Since January, Numsa has gone to all provincial public hearings that Nersa convened. We made oral presentations inside the hearings and picketed outside the venues where the hearings were held. We made it clear that the proposed 16% increase will:

• lead to job losses and factory closures,

• lead to increases in food prices, transport costs and prices of other consumer goods.

Many other organisations, including employer associations have agreed with our objections to Eskom’s 16% application. The ANC’s national executive committee (NEC) agrees with us that a 16% increase is not good for the economy, for workers and for the poor.

With the public hearings over, the ball is now in the hands of Nersa. Numsa’s demands are clear:

• Nersa should not grant Eskom the 16% increase

• Eskom should be given an inflation-related increase which must be three years and not five years

• We must use the next three years to come up with an alternative model for funding electricity generation.

With all the evidence presented on how disastrous the electricity price hikes will be, as Numsa we call on Nersa regulators NOT to act as if they are Eskom shopstewards and only think about the electricity utility.

The regulators must think of workers, poor people and the country as a whole. This is the message that we are taking to Nersa. This is what the Electricity Pricing Policy requires. Nersa was not established to look after the interests of Eskom but to balance the needs of the electricity supply industry and the country’s economic development.

Why are we going to court?
For the last two weeks, Numsa has been negotiating without success with South African Police Services (SAPS) and City of Tshwane Metropolitan Police Services to grant Numsa a permit to protest outside Nersa offices. Our negotiators with SAPS and the City of Tshwane have been sent from pillar to post.

As a union, we have been told that the action of the two days should be dealt separately with the City of Tshwane dealing with the picket on 28 February and SAPS dealing with the night vigil. We have also been told that Nersa offices fall under the apartheid legislation called the National Key Points Act 102 of 1980.

It is NUMSA’s belief that the fact that the action will occur over two days and that the first part of the protest will be held at night is irrelevant. As a union we are also angered by the fact that an old apartheid legislation that has not been amended is being revoked to deny our members their hard-won constitutional right to gather, assemble, picket and protest.

Passed in 1980, the National Key Points Act gives the Minister of Police very broad authority to “declare” any place in South Africa a national key point “if it appears to the Minister at any time that any place or area is so important that its loss, damage, disruption or immobilisation may prejudice the Republic, or whenever he considers it necessary or expedient for the safety of the Republic or in the national interest”.

The Act also gives the Minister powers to enforce security measures at such places (whether at the cost of the state or the private owner) and to allow for the appropriation of funds into a special account for securing national key points.

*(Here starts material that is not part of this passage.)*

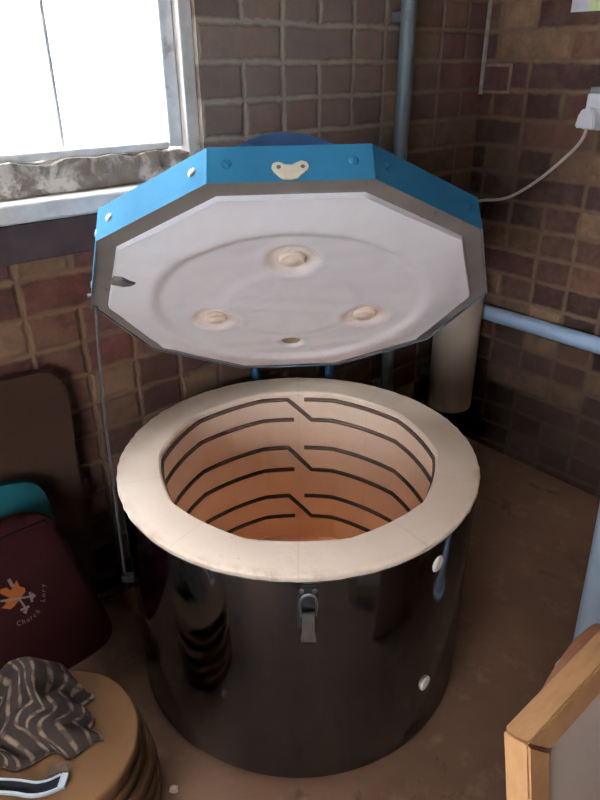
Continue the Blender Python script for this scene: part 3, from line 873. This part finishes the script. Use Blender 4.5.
# ------------------------------------------------------------------ light
w = bpy.data.worlds.new('overcast'); bpy.context.scene.world = w; w.use_nodes = True
bg = w.node_tree.nodes['Background']; bg.inputs[0].default_value = (.90, .95, 1, 1); bg.inputs[1].default_value = 28.0
def area(name, mw, sx, sy, power, col, portal=False):
    l = bpy.data.lights.new(name, 'AREA'); l.shape = 'RECTANGLE'; l.size = sx; l.size_y = sy; l.energy = power; l.color = col
    if portal: l.cycles.is_portal = True
    o = bpy.data.objects.new(name, l); C.objects.link(o); o.matrix_world = mw; return o
area('window_light', ROOM @ T((WX0+WX1)/2, .145, (WZ0+WZ1)/2) @ Matrix.Rotation(-pi/2, 4, 'X'), WX1-WX0, WZ1-WZ0, 1, (1, 1, 1), True)
area('added_window_light', ROOM @ T(LX-.145, (VY0+VY1)/2, (VZ0+VZ1)/2) @ Matrix.Rotation(-pi/2, 4, 'Y'), VZ1-VZ0, VY1-VY0, 1, (1, 1, 1), True)
area('fill_light', T(.15, .35, 2.40), .7, .7, 2.0, (1.0, .94, .88))  # unseen fill lamp added overhead to even out the rim

# ------------------------------------------------------------------ camera
cd = bpy.data.cameras.new('camera'); cam = bpy.data.objects.new('camera', cd); C.objects.link(cam)
p, r = .4751, -.0059
fw = Vector((0, math.cos(p), -math.sin(p))); up = Vector((0, math.sin(p), math.cos(p))); rt = Vector((1, 0, 0))
rt2 = rt*math.cos(r)+up*math.sin(r); up2 = -rt*math.sin(r)+up*math.cos(r)
cam.matrix_world = Matrix(((rt2.x, up2.x, -fw.x, 0), (rt2.y, up2.y, -fw.y, 0), (rt2.z, up2.z, -fw.z, 1.188), (0, 0, 0, 1)))
cd.sensor_fit = 'VERTICAL'; cd.sensor_height = 32; cd.sensor_width = 24; cd.lens = 655.07/800*32
cd.clip_start = .01
sc = bpy.context.scene; sc.camera = cam
sc.view_settings.view_transform = 'Standard'; sc.view_settings.look = 'None'; sc.view_settings.exposure = .72; sc.view_settings.gamma = .87
sc.cycles.max_bounces = 10; sc.cycles.diffuse_bounces = 9; sc.cycles.glossy_bounces = 4; sc.cycles.sample_clamp_indirect = 6
sc.cycles.use_denoising = True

Numsa is of the opinion that the Act is vague and most probably unconstitutional. Just last week in the discussion in parliament on President Jacob Zuma’s State of the Nation (SONA) address, the Deputy-Minister of Public Works and Deputy-General Secretary of the South African Communist Party (SACP) Jeremy Cronin agreed with the characterisation of the National Key Points Act as a "dastardly apartheid legislation".

Cde Cronin stated that parliament needs “to look at this anachronistic and problematic piece of legislation”. He, like Numsa argued that the piece of legislation that is being used to deny our members the right to picket outside Nersa offices “may well be unconstitutional”.

As indicated above, the union will NOT fold its arms while the rights that we fought for so hard, such as our right to picket are being trampled on. Our lawyers are busy drafting papers with the intention to approach the High Court so as to receive an order that declares our action on 27-28 February lawful.

We are further taking the matter of constitutionality of the National Key Points Act to central executive committee (CEC) of Cosatu that starts tomorrow, Monday 25 February.

Conclusion:
Numsa calls on its members not to be deterred by the actions of SAPS and the City of Tshwane. They must make their way to Nersa offices when they finish work on Wednesday 27 February. They must also negotiate for time-off for Thursday 28 February. Transport to Pretoria will leave Numsa local offices around Gauteng at 17h30.